Regra elementar: é impossível abrir uma discoteca na Europa com apenas uma porta de saída. Até para reunir cem pessoas — ou seja, abrir uma discoteca pequena para os parâmetros das boates da moda, que reúnem dez mil — a exigência é a mesma: pelo menos duas saídas. E sem obstáculos. As imagens de tragédia da boate Kiss chocaram profissionais da Europa.

— Na França, hoje é praticamente impossível que um lugar pegue fogo pelo teto ou que cabos elétricos superaqueçam como aconteceu no Brasil — disse Phil Borgogno, diretor há 34 anos da “Magazine de la Discotheque”, uma revista sobre as boates francesas.

Laurent Lutsé, presidente da Federação Nacional de Cafés-Bares, Brasseries e o Mundo da Noite, na França, disse que ficou chocado ao ler que seguranças bloquearam a saída das pessoas na boate Kiss.

— Seguranças que bloqueiam portas para que as pessoas não saiam sem pagar… isso não é normal! Na França, o alarme de incêndio teria cortado a música imediatamente e divulgado uma mensagem orientando as pessoas rumo às saídas. E os seguranças têm que passar por formação especial — disse Lutsé.

Sobre fogos, ele comentou:

— Fogos em lugares fechados? É preciso ter um teto muito alto, de seis metros. E os tetos hoje têm que ter sistema contra incêndio. Durante pelo menos uma hora, eles não caem na cabeça dos clientes.

Hoje existem cerca de 2.400 discotecas na França. Há 20 anos, eram dez mil. Mas também foi preciso uma catástrofe no país para que as autoridades francesas revissem as normas e aumentassem os controles. Em novembro de 1970, mais de 140 jovens morreram num incêndio na boate 5-7, em Saint-Laurent-du-Pont, em Isère: as portas de emergência estavam trancadas para impedir a entrada de penetras. O fogo se propagou logo, porque a decoração era feita de papel machê e poliuretano.

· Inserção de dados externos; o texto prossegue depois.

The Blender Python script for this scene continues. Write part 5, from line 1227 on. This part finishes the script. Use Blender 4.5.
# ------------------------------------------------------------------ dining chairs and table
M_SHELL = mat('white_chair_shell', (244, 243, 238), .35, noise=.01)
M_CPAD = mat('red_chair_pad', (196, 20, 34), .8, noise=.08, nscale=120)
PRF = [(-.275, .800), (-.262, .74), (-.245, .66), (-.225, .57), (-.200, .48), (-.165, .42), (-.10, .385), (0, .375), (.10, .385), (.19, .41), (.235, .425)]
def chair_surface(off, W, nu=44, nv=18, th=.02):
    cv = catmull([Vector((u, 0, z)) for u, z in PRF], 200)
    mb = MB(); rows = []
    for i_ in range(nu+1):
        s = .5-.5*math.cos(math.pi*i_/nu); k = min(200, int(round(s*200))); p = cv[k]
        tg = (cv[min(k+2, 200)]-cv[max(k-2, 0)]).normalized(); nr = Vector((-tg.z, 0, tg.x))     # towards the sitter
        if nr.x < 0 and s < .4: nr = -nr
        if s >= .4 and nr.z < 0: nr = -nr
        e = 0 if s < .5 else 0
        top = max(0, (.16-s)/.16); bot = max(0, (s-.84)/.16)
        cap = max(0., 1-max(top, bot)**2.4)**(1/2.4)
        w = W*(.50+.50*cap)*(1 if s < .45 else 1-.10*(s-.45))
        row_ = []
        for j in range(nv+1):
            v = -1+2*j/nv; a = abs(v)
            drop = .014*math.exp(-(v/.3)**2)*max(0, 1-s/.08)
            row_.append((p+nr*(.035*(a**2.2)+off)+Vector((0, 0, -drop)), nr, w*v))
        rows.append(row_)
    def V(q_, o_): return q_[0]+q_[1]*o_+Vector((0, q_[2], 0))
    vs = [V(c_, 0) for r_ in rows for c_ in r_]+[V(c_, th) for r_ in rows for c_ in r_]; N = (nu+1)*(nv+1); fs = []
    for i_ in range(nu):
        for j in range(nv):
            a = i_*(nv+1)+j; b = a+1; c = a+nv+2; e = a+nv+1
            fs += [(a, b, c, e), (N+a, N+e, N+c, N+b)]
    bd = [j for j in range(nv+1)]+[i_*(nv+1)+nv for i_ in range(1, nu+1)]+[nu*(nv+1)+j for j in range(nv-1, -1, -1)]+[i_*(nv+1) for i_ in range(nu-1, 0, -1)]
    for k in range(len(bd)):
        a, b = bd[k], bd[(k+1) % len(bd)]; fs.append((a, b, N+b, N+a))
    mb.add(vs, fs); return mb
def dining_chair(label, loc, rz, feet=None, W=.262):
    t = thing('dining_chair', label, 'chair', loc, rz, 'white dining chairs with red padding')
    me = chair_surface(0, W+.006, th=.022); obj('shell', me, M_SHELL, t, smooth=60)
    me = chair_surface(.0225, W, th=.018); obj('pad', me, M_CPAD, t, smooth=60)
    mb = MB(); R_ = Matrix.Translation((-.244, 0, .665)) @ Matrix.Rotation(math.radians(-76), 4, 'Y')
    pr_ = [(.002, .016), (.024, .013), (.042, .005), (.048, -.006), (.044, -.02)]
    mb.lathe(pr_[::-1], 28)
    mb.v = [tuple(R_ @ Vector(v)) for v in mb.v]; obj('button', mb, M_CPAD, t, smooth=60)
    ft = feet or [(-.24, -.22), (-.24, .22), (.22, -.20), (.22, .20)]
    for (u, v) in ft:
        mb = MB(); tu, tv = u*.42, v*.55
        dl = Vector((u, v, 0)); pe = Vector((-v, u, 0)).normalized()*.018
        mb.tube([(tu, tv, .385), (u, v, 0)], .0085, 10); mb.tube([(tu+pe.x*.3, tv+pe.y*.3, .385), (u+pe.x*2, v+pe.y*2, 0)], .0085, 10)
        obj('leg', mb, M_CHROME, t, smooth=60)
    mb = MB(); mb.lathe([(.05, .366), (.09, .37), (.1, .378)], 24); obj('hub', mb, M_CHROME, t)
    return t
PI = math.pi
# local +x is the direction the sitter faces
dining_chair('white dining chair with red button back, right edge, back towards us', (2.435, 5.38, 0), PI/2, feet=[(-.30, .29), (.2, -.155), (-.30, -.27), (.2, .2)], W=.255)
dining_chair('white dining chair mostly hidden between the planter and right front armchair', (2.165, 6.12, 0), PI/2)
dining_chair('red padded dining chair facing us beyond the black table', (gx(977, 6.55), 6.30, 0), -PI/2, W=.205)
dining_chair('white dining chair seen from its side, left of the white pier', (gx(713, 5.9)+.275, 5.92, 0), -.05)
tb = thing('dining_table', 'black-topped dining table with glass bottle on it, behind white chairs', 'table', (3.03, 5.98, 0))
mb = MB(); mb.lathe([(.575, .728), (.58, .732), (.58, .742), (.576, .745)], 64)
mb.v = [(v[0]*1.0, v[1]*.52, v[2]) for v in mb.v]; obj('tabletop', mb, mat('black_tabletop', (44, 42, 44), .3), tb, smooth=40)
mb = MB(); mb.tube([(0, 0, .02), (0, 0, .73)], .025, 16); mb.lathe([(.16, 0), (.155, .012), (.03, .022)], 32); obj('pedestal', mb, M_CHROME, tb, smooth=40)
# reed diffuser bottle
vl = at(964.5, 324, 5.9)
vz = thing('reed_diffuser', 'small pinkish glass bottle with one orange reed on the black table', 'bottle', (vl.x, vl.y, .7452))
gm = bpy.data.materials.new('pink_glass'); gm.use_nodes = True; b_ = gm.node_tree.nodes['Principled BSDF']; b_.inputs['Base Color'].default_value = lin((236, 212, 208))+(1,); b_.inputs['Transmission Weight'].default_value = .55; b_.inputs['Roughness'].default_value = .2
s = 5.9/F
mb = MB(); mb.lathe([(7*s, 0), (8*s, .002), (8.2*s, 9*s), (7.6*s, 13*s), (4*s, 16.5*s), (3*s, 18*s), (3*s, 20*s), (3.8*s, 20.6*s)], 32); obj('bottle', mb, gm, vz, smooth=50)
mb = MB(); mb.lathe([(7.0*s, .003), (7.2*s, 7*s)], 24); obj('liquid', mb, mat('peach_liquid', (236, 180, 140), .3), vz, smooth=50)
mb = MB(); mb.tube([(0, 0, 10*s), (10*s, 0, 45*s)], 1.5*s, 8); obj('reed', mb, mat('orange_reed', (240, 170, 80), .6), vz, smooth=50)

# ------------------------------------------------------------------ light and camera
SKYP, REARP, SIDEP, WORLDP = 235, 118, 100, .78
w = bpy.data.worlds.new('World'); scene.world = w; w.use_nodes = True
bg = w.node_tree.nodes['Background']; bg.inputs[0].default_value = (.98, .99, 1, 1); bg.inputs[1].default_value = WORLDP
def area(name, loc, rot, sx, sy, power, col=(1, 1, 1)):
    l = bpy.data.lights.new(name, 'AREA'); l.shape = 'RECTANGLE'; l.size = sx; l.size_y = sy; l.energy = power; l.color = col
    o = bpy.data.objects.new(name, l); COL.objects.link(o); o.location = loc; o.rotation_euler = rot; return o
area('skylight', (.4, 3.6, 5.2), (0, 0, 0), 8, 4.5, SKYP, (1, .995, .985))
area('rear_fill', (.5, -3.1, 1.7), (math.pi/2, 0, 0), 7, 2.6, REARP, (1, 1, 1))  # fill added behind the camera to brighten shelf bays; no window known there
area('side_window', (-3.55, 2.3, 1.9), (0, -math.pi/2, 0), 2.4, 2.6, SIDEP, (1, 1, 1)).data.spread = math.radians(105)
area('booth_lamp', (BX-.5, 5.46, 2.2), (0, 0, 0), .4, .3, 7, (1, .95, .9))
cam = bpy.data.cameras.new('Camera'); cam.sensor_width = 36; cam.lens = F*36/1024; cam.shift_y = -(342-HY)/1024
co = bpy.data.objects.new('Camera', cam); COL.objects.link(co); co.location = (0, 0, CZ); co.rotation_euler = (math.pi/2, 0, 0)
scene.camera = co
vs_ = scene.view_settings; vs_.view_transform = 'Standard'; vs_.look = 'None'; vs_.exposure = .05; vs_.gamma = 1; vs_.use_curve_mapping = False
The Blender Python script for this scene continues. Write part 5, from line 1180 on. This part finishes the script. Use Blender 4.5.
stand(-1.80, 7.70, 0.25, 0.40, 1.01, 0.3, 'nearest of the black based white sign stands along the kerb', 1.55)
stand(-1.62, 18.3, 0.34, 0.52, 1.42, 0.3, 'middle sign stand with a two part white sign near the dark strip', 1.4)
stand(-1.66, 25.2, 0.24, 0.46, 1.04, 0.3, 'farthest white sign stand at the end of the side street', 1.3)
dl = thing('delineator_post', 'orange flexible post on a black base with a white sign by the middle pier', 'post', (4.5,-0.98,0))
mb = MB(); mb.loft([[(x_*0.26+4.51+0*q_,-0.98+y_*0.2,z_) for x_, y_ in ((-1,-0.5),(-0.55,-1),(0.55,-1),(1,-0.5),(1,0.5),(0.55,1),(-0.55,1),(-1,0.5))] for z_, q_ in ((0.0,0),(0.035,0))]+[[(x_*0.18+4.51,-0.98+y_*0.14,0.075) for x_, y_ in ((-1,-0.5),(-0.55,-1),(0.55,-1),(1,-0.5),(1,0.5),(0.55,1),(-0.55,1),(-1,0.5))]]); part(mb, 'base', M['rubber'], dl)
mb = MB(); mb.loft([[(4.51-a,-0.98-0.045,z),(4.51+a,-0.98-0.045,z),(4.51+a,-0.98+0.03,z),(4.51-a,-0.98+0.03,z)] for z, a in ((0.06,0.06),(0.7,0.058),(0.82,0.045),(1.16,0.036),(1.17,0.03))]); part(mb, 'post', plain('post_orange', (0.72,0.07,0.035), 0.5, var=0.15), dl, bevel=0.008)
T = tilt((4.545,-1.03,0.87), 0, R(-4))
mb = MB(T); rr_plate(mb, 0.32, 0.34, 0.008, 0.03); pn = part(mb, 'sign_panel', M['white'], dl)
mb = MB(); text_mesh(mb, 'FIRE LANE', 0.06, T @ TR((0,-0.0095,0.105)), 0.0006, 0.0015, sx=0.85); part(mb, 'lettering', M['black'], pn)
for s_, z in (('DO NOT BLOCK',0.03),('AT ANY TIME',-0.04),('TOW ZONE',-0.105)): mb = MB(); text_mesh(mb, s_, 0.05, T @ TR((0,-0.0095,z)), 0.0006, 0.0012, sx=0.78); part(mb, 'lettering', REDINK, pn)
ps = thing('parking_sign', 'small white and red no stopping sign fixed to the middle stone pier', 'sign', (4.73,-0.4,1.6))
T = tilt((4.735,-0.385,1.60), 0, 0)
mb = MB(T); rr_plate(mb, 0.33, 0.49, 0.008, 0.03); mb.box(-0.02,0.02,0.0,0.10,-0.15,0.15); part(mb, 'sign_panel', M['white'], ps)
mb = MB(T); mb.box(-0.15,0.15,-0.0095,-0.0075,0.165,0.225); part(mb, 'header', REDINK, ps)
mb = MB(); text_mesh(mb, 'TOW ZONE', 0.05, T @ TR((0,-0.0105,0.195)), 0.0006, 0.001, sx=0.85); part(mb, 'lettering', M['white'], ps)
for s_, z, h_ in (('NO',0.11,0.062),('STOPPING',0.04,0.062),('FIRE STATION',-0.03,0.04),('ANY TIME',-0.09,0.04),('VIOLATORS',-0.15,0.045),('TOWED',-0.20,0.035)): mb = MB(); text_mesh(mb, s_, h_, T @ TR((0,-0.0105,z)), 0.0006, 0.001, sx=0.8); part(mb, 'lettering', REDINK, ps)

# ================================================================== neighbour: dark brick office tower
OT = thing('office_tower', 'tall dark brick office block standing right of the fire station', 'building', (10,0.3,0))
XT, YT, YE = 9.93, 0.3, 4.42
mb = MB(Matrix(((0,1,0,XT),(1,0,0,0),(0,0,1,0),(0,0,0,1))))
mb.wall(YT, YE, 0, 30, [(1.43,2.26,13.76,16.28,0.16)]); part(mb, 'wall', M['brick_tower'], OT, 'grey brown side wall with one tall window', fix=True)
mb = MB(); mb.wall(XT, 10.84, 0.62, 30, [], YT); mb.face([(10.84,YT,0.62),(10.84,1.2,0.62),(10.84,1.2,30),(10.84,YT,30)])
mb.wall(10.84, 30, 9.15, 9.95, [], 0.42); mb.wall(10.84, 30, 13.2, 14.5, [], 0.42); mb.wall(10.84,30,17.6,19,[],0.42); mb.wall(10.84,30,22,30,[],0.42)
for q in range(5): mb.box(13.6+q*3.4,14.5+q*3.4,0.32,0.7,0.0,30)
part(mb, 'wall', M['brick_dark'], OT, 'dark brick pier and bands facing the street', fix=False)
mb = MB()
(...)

De lá para cá, para abrir uma boate na França é preciso passar pelo crivo de uma comissão integrada por policiais, bombeiros, representantes das administrações locais, do serviço de controle da qualidade dos alimentos e do serviço de verificação das regras de acessibilidade. É um processo de, no mínimo, um ano, e que custa pelo menos 500 mil euros.

Tudo é verificado, desde o sistema elétrico até o tipo de pintura e decoração dos locais. Portas se abrem automaticamente ao menor sinal de fumaça. E, segundo Borgogno, inspeções acontecem regularmente:

— Hoje, temos normas draconianas, que são sempre difíceis para os decoradores. Há exigências para a altura do teto. Há exigências para o tipo de tecido que pode ser usado. E até o tipo de tinta. E quanto maior a capacidade da boate, maiores as exigências. Em alguns casos exige-se até que um bombeiro trabalhe no local.

Na Suíça, Michel Aymon comanda há 25 anos a boate El Gringo, na estação de esqui de Villars-sur-Ollon. Como na França, todo o material utilizado na decoração do El Gringo, das cortinas às cadeiras e pinturas, é à prova de fogo. Um sistema faz com que os caminhos rumo às saídas se iluminem automaticamente, caso haja pane elétrica.